Ele diz que a situação do trânsito também se tornou significativamente mais complexa nos últimos anos. Bartels ressalta ser importante que atualmente os alunos de direção saibam lidar com os novos integrantes do trânsito e que, por conta disso, o treinamento leve em consideração coisas patinetes elétricos ou os novos sistemas eletrônicos de assistência ao motorista. Isso custa dinheiro, segundo o especialista. Além disso, ele argumenta que as autoescolas alemãs estão enfrentando custos mais altos com aluguel e veículos, além de uma crescente escassez de instrutores de direção.
Em outros países europeus, como a França, os simuladores de direção já são parte integrante do treinamento de motoristas. Na Alemanha, estes equipamentos ainda aguardam reconhecimento.

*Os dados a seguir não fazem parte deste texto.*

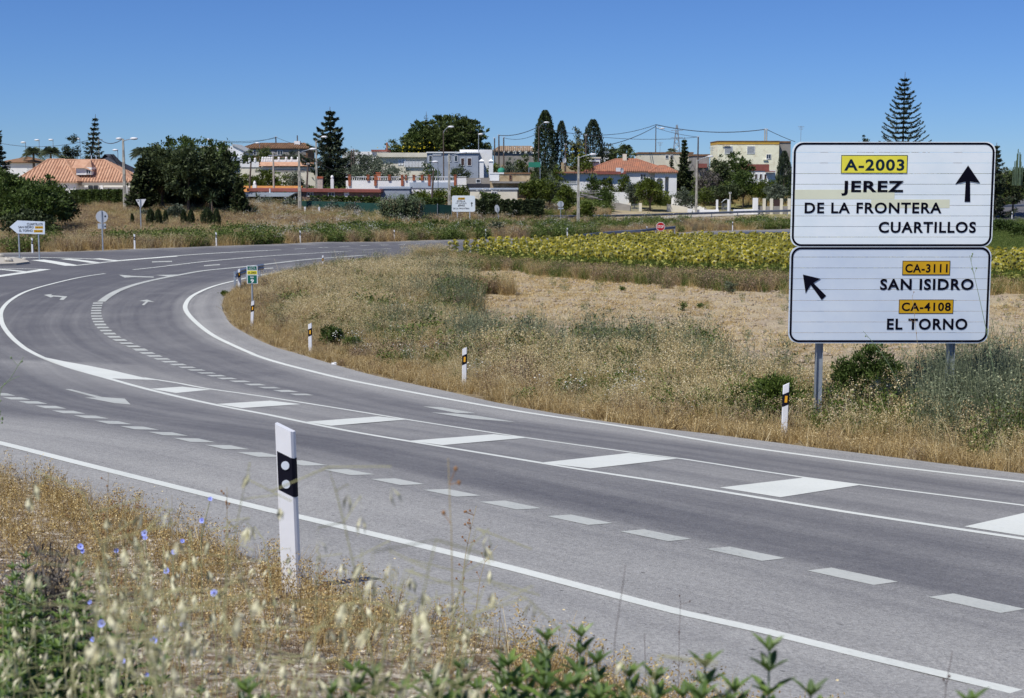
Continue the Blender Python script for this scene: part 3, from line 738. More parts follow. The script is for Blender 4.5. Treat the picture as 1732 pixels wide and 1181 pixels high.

Kurt Bartels, no entanto, permanece cético. “Se um simulador for usado, ele deve ser supervisionado por um instrutor de direção. Além disso, o simulador nunca poderá substituir as autoescolas no trânsito real, especialmente quando se trata da prática em rodovias ou durante a noite.”
Contraste entre exigência e realidade
Uma proposta de Florian Müller para uma carteira de motorista mais acessível foi rejeitada recentemente no Bundestag, o Parlamento alemão. A pressão para agir é grande: desde 2020, os custos com autoescolas e exames aumentaram 38% – significativamente mais do que a inflação.
“Talvez nosso treinamento para motoristas seja caro, mas também é particularmente completo”, diz a porta-voz do ADAC, Katharina Lucà. “Ao mesmo tempo, também vemos que em outros países com preços mais baratos para carteiras de motorista, o número de acidentes não é automaticamente maior.”
Na Áustria, por exemplo, é possível preencher parte das horas obrigatórias de aulas práticas treinando com parentes ou amigos – sob certas condições estipuladas pelas autoridades. Isso pode reduzir bastante os custos. Na Alemanha, no entanto, a carteira de motorista continua sendo “um privilégio que traz consigo outros privilégios”, diz Varsha Iyer.
Aqueles que podem pagar estão em vantagem. Para todos os outros, o volante permanece algo fora de alcance.